● Material for this exercise:
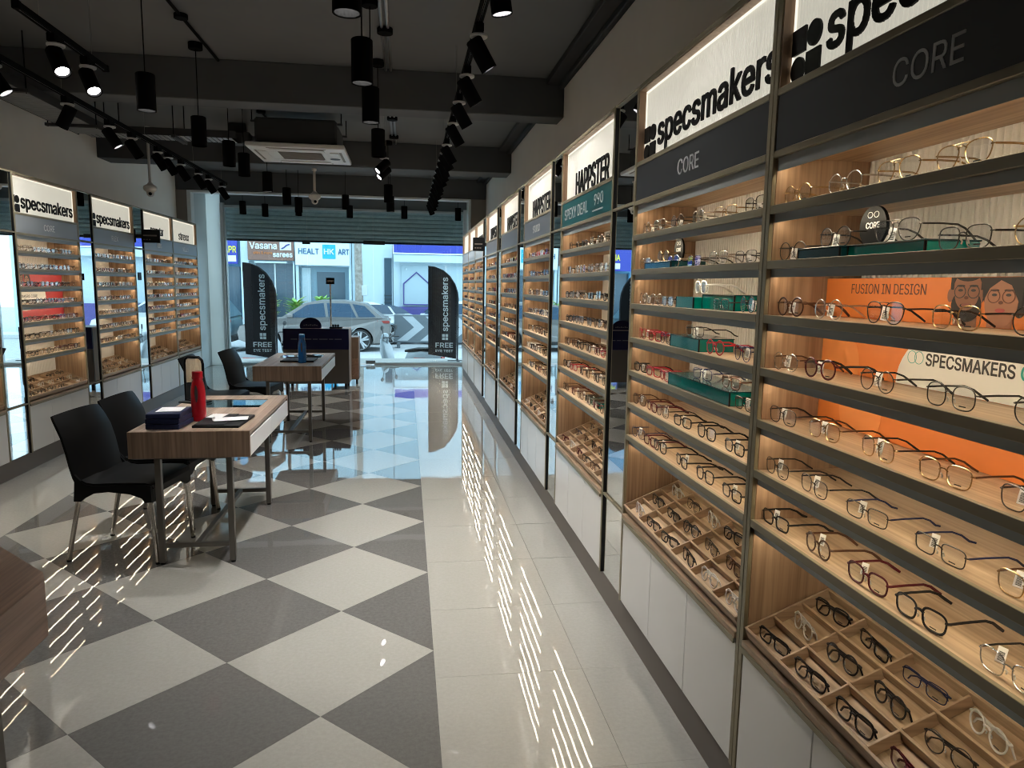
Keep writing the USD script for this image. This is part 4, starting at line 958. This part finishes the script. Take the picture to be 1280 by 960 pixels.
tag(obj('air_duct', cat(cbox(-2.05, -1.72, 8.62, 8.85, 3.10, 3.22, .02), tube([(-1.72, 8.74, 3.16), (-1.55, 8.4, 3.14)], .03, 8), cbox(-1.98, -1.78, 8.7, 8.78, 3.2, ZC - .004, .01)), 'duct_dark'), 'dark junction unit under the ceiling left of the air conditioner', 'duct')

def dome_camera(label, x, y_, zb, ztop):
    t = thing('security_camera', label, 'security camera', (x, y_, zb))
    obj('pole', cat(cyl((0, 0, .15), (0, 0, ztop - zb), .016, 12), lathe([(.0, ztop - zb - .03), (.03, ztop - zb - .028), (.03, ztop - zb - .002), (.0, ztop - zb)], 14)), 'camera_white', t, 30)
    obj('housing', lathe([(.045, .055), (.070, .075), (.078, .10), (.070, .125), (.035, .145), (.022, .165), (.0, .168)], 24), 'camera_white', t, 40)
    obj('dome', lathe([(.0, .0), (.022, .005), (.038, .022), (.045, .055), (.0, .056)], 20), 'camera_white', t, 40)
    obj('lens', mv(lathe([(.0, 0), (.018, 0), (.018, .014), (.0, .014)], 14), (.012, -.040, .03), rot('x', 80)), 'black_plastic', t, 30)
dome_camera('white dome security camera on a pole above the left wall mirrors', -2.98, 9.15, 2.53, ZC)
dome_camera('white dome security camera on a pole in the middle of the room', -1.165, 9.7, 2.56, ZB)

def hanging_board(label, sd, y_, z0, z1, x0, x1):
    t = thing('hanging_board', label, 'sign', (0, y_, 0))
    obj('plate', cbox(x0, x1, -.012, .012, z0, z1, .004), 'black_plastic', t)
    obj('print_line', cat(*[box(x0 + .02 + k * .03, x0 + .04 + k * .03, -.013, -.012, z0 + .03, z0 + .042) for k in range(3)], box(x0 + .02, x1 - .03, -.013, -.012, z0 + .075, z0 + .09)), 'plinth_laminate', t)
    obj('bracket', cbox(x1, XR + .03, -.01, .01, (z0 + z1) / 2 - .02, (z0 + z1) / 2 + .02, .002) if sd == 'r' else cbox(XL - .03, x0, -.01, .01, (z0 + z1) / 2 - .02, (z0 + z1) / 2 + .02, .002), 'black_metal', t)
hanging_board('small black board jutting from the right wall cabinets at head height', 'r', 8.74, 1.97, 2.13, .80, .945)
hanging_board('small black board jutting from the left wall mirror at head height', 'l', 8.90, 1.985, 2.135, -3.02, -2.82)
sk = thing('sticker', 'small black square sticker on the mirror strip by the left hanging board', 'sticker', (XL - .012, 8.86, 1.60), 90)
obj('plate', cbox(-.05, .05, -.004, 0, -.045, .045, .001), 'black_plastic', sk)

# ------------------------------------------------------------------ spectacles
def lens_outline(kind, a, b, n=28):
    t = np.arange(n) / n * 2 * PI; c, s = np.cos(t), np.sin(t)
    if kind == 'round': e = 1.0; taper = 0.0
    elif kind == 'rectangular': e = .52; taper = .06
    elif kind == 'square': e = .66; taper = .08
    elif kind == 'aviator': e = .82; taper = .20
    elif kind == 'angular': e = .74; taper = .02
    else: e = .6; taper = .1
    x = a * np.sign(c) * np.abs(c) ** e; z = b * np.sign(s) * np.abs(s) ** e
    return x * (1 + taper * z / b), z
LA = {'round': (.0235, .0225), 'square': (.0265, .0205), 'rectangular': (.0270, .0175), 'aviator': (.0275, .0225), 'angular': (.0245, .0215)}
def spectacles(kind, color, folded=False, tagged=True, temple=None):
    """A class prim: local x along the front, z up, the lenses face -y; base of the lenses at z = 0."""
    c = klass(f'eyeglasses_{kind}_{color}' + ('_folded' if folded else '') + ('' if tagged else '_plain') + (f'_{temple}_temples' if temple else ''))
    a, b = LA[kind]; acet = color in ('black', 'burgundy', 'brown', 'navy', 'red', 'clear') and kind in ('square', 'rectangular', 'round') and not (color == 'navy')
    r, rb = (.0026, .0017) if acet else (.00125, .0011)
    m = 'frame_' + color; cx = a + .0085; x, z = lens_outline(kind, a, b); zc = b + r
    rims = []
    for s in (-1, 1):
        pts = np.stack([s * (cx + x) if s > 0 else -(cx + x), .0015 * ((cx + x) / .06) ** 2 * 2, zc + z], 1)
        rims.append(tube(pts, r, 6, True, rb))
    zb = zc + b * (.35 if kind != 'aviator' else .62)
    rims.append(tube([(-.0105, 0, zb - .002), (-.004, -.001, zb + .002), (.004, -.001, zb + .002), (.0105, 0, zb - .002)], r * 1.05, 6))
    if kind == 'aviator': rims.append(tube([(-.016, 0, zc + b * .93), (0, -.001, zc + b * .96), (.016, 0, zc + b * .93)], .0009, 6))
    xe = cx + a + .004; ze = zc + b * .42
    for s in (-1, 1): rims.append(tube([(s * (cx + a * .96), .002, ze), (s * xe, .0035, ze), (s * (xe + .001), .008, ze)], r * 1.1, 6))
    obj('frame_front', cat(*rims), m, c, 40)
    for s in (-1, 1):
        P = np.stack([s * (cx + x * .985), np.zeros_like(x), zc + z * .985], 1); n = len(P)
        v = np.vstack([P + [0, .0003, 0], P + [0, .0013, 0]]); f = []
        for i in range(1, n - 1): f += [[0, i + 1, i], [n, n + i, n + i + 1]]
        for i in range(n): j = (i + 1) % n; f += [[i, j, n + j], [i, n + j, n + i]]
        obj('lens', (v, np.array(f)), 'spectacle_lens', c)
    obj('demo_print', box(cx - .008, cx + .008, -.0002, .0002, zc - b * .72, zc - b * .72 + .0022), 'demo_print', c)
    for s in (-1, 1): obj('nose_pad', tube([(s * .0085, .003, zc - .002), (s * .0075, .006, zc - .006), (s * .009, .006, zc - .011)], .0016, 6), 'frame_clear', c)
    tm = 'frame_' + (temple or color); rt, rtb = (.0015, .0030) if acet else (.0011, .0021)
    if not folded:
        for s in (-1, 1):
            pts = [(s * (xe + .001), .006, ze), (s * (xe + .0015), .04, ze + .001), (s * (xe + .001), .085, ze), (s * (xe - .001), .105, ze - .007), (s * (xe - .003), .122, ze - .019), (s * (xe - .005), .136, .0035)]
            rr = np.array([rt, rt, rt, rt * 1.15, rt * 1.5, rt * 1.3]); r2 = np.array([rtb, rtb, rtb, rtb * 1.1, rtb * 1.25, rtb * 1.1])
            obj('temple', tube(pts, rr, 6, False, r2), tm, c, 50)
    else:
        for s in (-1, 1):
            dy = .010 if s > 0 else .016
            pts = [(s * (xe + .001), .007, ze), (s * (xe - .006), dy, ze - .001), (s * .02, dy + .001, ze - .003), (-s * .03, dy + .001, ze - .004), (-s * .048, dy + .002, ze - .012), (-s * .060, dy + .004, ze - .030)]
            obj('temple', tube(pts, rt, 6, False, rtb), tm, c, 50)
    if tagged:
        if folded: tgm = mv(cbox(-.005, .005, -.0004, .0004, -.012, .012, .0003), (.012, -.004, ze - .006), rot('y', 25))
        else: tgm = mv(cbox(-.0075, .0075, -.0004, .0004, -.015, .015, .0003), (-xe + .009, .040, ze - .0135), rot('z', 35) @ rot('y', 8))
        tg = obj('price_tag', tgm, 'tag_white', c)
        if not folded: obj('barcode', mv(cat(*[box(-.0045, .0045, -.0007, -.0003, -.011 + k * .0026, -.0094 + k * .0026) for k in range(7)]), (-xe + .009, .040, ze - .0135), rot('z', 35) @ rot('y', 8)), 'tag_ink', tg)
    return c
KIN = {}
def kin(*a):
    if a not in KIN: KIN[a] = spectacles(*a)
    return KIN[a]
CN = {'black': 'black', 'gold': 'gold', 'silver': 'silver', 'gunmetal': 'dark grey', 'burgundy': 'dark red', 'navy': 'dark blue', 'brown': 'brown', 'red': 'red', 'clear': 'clear'}
PLACED = [0]
def put(kind, color, side_, yw, zw, xin, where, folded=False, tagged=True, temple=None, jit=None, rx=0.0):
    """One pair of spectacles standing on a shelf of the right or left wall, xin metres behind the cabinet front."""
    PLACED[0] += 1
    j = rng.uniform(-7, 7) if jit is None else jit
    x = XR + xin if side_ == 'r' else XL - xin
    lb = f'{CN[color]} {kind} eyeglasses {where}'
    return copy_of(kin(kind, color, folded, tagged, temple), 'eyeglasses', lb, 'eyeglasses', (x, yw, zw), (-90 if side_ == 'r' else 90) + j, 'eyeglasses on the shelves and in the trays', rx)
SN = ['top', 'second', 'third', 'fourth', 'fifth', 'sixth', 'lowest']

B1 = {0: ([1.742, 1.54, 1.362, 1.189, .99], [('round', 'gold'), ('round', 'silver'), ('aviator', 'gold'), ('aviator', 'gold'), ('round', 'gold')]),
      1: ([1.74, 1.585, 1.37, 1.169, 1.0], [('round', 'gunmetal'), ('round', 'gunmetal'), ('aviator', 'gunmetal'), ('square', 'gunmetal'), ('round', 'gold')]),
      2: ([1.737, 1.568, 1.366, 1.166, .985], [('round', 'brown'), ('round', 'silver'), ('aviator', 'gunmetal'), ('angular', 'gold'), ('round', 'gunmetal')]),
      3: ([1.742, 1.579, 1.371, 1.162, .965], [('round', 'silver'), ('round', 'burgundy'), ('round', 'gunmetal'), ('angular', 'gunmetal'), ('round', 'gunmetal')]),
      4: ([1.742, 1.547, 1.352, 1.157, .965], [('square', 'gunmetal'), ('angular', 'gold'), ('angular', 'gold'), ('square', 'gold'), ('square', 'gunmetal')]),
      5: ([1.742, 1.569, 1.364, 1.15, .955], [('square', 'gunmetal'), ('square', 'gunmetal'), ('rectangular', 'gunmetal'), ('rectangular', 'gunmetal'), ('square', 'gold')]),
      6: ([1.742, 1.537, 1.346, 1.178, .97], [('rectangular', 'black'), ('round', 'brown'), ('square', 'burgundy'), ('square', 'black'), ('square', 'silver')])}
TEMP = {(4, 0): 'black', (4, 1): 'brown', (4, 2): 'black', (4, 3): 'brown', (5, 0): 'black', (5, 1): 'black', (5, 2): 'navy', (5, 3): 'navy', (5, 4): 'brown', (6, 4): 'black', (3, 0): 'brown', (3, 1): 'black', (3, 2): 'black', (3, 3): 'black', (2, 3): 'black', (2, 2): 'black', (1, 3): 'black'}
for s_, (ys, ks) in B1.items():
    for i, (y_, (k_, c_)) in enumerate(zip(ys, ks)):
        on = (s_ == 1 and i in (1, 2))
        put(k_, c_, 'r', y_, SH[s_] + (.0265 if on else .0008), .045 if on else rng.uniform(.026, .032), f'{ORD[i]} from left on the {SN[s_]} shelf of the nearest cabinet', False, s_ > 0 and i != 3 or s_ == 5, TEMP.get((s_, i)), rng.uniform(-5, 5))
B2Y = [[2.946, 2.752, 2.557, 2.367, 2.155, 1.96], [2.95, 2.764, 2.578, 2.382, 2.189, 2.0], [2.935, 2.808, 2.618, 2.36, 2.15, 1.97], [2.925, 2.791, 2.62, 2.393, 2.174, 1.985], [2.925, 2.77, 2.615, 2.31, 2.09, 1.95], [2.925, 2.775, 2.62, 2.416, 2.206, 2.0], [2.925, 2.78, 2.63, 2.406, 2.2, 2.0]]
B2K = [['silver', 'silver', 'gunmetal', 'silver', 'gold', 'gunmetal'], ['silver', 'gold', 'silver', 'gunmetal', 'silver', 'gunmetal'], ['silver', 'silver', 'gunmetal', 'clear', 'gunmetal', 'gunmetal'],
       ['red', 'red', 'navy', 'gunmetal', 'red', 'navy'], ['black', 'red', 'red', 'navy', 'brown', 'gunmetal'], ['brown', 'burgundy', 'gunmetal', 'black', 'black', 'black'], ['navy', 'burgundy', 'black', 'black', 'black', 'black']]
for s_ in range(7):
    for i, y_ in enumerate(B2Y[s_]):
        y_ = min(y_, 2.898 - .155 * i if i < 2 else 9)
        k_ = ['round', 'aviator', 'round', 'angular', 'rectangular', 'square', 'rectangular'][(s_ + (i if s_ < 4 else 0)) % 7 if s_ < 5 else (4 if i % 2 else 5)]
        lift = {(1, 1): .0265, (2, 3): .0505, (3, 3): .0455, (4, 3): .0455, (4, 4): .0455}.get((s_, i), .0008)
        put(k_, B2K[s_][i], 'r', y_, SH[s_] + lift, .048 if lift > .01 else .028, f'{ORD[i]} from left on the {SN[s_]} shelf of the second right cabinet', False, i % 3 != 1, None)
rng2 = random.Random(5)
PAL = ['black', 'gunmetal', 'silver', 'gold', 'brown', 'burgundy', 'navy', 'clear']; KI = ['square', 'rectangular', 'round', 'angular', 'aviator']
COMBOS = [('square', 'black'), ('rectangular', 'black'), ('round', 'silver'), ('round', 'gunmetal'), ('square', 'brown'), ('angular', 'gold'), ('rectangular', 'burgundy'), ('aviator', 'gunmetal'), ('square', 'clear'), ('rectangular', 'navy'), ('angular', 'gunmetal'), ('rectangular', 'red')]
def shelf_row(sd, ya, yb, n, s_, where, palette, base=0.0):
    for i in range(n):
        f = (i + .5) / n + rng2.uniform(-.012, .012); y_ = ya + .05 + (yb - ya - .10) * f
        y_ = y_ if sd == 'l' else ya + yb - y_
        k_, c_ = palette[rng2.randrange(len(palette))]
        put(k_, c_, sd, y_, SH[s_] + .0008, rng2.uniform(.028, .036), f'{ORD[i]} from left on the {SN[s_]} shelf of {where}', False, rng2.random() < .7)
for s_ in range(7):
    shelf_row('r', 3.315, 4.453, 6, s_, 'the teal headed cabinet', [COMBOS[1], COMBOS[2], COMBOS[3], COMBOS[7]] if s_ < 4 else [COMBOS[6], COMBOS[11], COMBOS[4], COMBOS[0]])
for s_ in range(7):
    shelf_row('r', 4.77, 5.89, 6, s_, 'the fourth right cabinet', COMBOS)

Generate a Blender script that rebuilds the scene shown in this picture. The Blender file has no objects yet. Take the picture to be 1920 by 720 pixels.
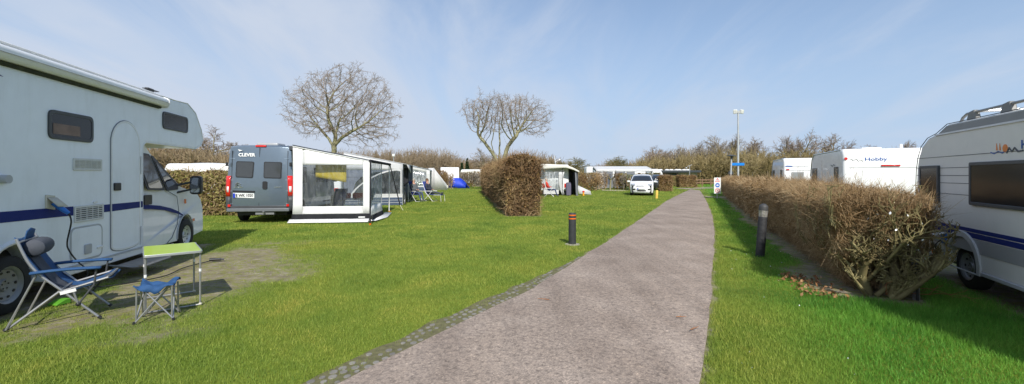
import bpy, bmesh, math, random
import numpy as np
from mathutils import Vector, Matrix, Euler
R = math.radians
sc = bpy.context.scene
COL = sc.collection
F, H, CX, HY = 813.0, 1.65, 960.0, 328.0      # focal length in photo pixels, eye height, horizon
rnd = random.Random(7)
NR = np.random.default_rng(11)

def gp(px, py):
    Y = F*H/(py-HY)
    return ((px-CX)/F*Y, Y)
def at(px, py, Y):
    return Vector(((px-CX)/F*Y, Y, H-(py-HY)/F*Y))
class Plane:
    """vertical plane through (ox,oy) running along (dx,dy); sz() gives distance along it and height of a sight line"""
    def __init__(s, ox, oy, dx, dy):
        n = math.hypot(dx, dy); s.ox, s.oy, s.dx, s.dy = ox, oy, dx/n, dy/n
    def sz(s, px, py):
        q = (px-CX)/F
        t = (q*s.oy-s.ox)/(s.dx-q*s.dy)
        Y = s.oy+t*s.dy
        return (t, H-(py-HY)*Y/F)
    def many(s, pts): return [s.sz(*p) for p in pts]

# ---------------------------------------------------------------- noise
def vnoise(x, y, seed=0):
    x = np.asarray(x, float); y = np.asarray(y, float)
    xi = np.floor(x).astype(np.int64); yi = np.floor(y).astype(np.int64)
    fx = x-xi; fy = y-yi
    fx = fx*fx*(3-2*fx); fy = fy*fy*(3-2*fy)
    def h(a, b):
        n = (a*374761393+b*668265263+seed*1442695041) & 0xffffffff
        n = ((n ^ (n >> 13))*1274126177) & 0xffffffff
        return ((n ^ (n >> 16)) & 0xffff)/65535.0
    return (h(xi, yi)*(1-fx)+h(xi+1, yi)*fx)*(1-fy)+(h(xi, yi+1)*(1-fx)+h(xi+1, yi+1)*fx)*fy
def fbm(x, y, seed=0, o=4):
    s = 0; a = .5
    for i in range(o):
        s = s+a*vnoise(x*2**i, y*2**i, seed+i*17); a *= .5
    return s/(1-.5**o)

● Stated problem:
Of the lines above, quote exactly those from the one with "Generate a Blender" through the one with "def many(s, pts): return", ends included; pictures stay out.

● The reply:
Generate a Blender script that rebuilds the scene shown in this picture. The Blender file has no objects yet. Take the picture to be 1920 by 720 pixels.
import bpy, bmesh, math, random
import numpy as np
from mathutils import Vector, Matrix, Euler
R = math.radians
sc = bpy.context.scene
COL = sc.collection
F, H, CX, HY = 813.0, 1.65, 960.0, 328.0      # focal length in photo pixels, eye height, horizon
rnd = random.Random(7)
NR = np.random.default_rng(11)

def gp(px, py):
    Y = F*H/(py-HY)
    return ((px-CX)/F*Y, Y)
def at(px, py, Y):
    return Vector(((px-CX)/F*Y, Y, H-(py-HY)/F*Y))
class Plane:
    """vertical plane through (ox,oy) running along (dx,dy); sz() gives distance along it and height of a sight line"""
    def __init__(s, ox, oy, dx, dy):
        n = math.hypot(dx, dy); s.ox, s.oy, s.dx, s.dy = ox, oy, dx/n, dy/n
    def sz(s, px, py):
        q = (px-CX)/F
        t = (q*s.oy-s.ox)/(s.dx-q*s.dy)
        Y = s.oy+t*s.dy
        return (t, H-(py-HY)*Y/F)
    def many(s, pts): return [s.sz(*p) for p in pts]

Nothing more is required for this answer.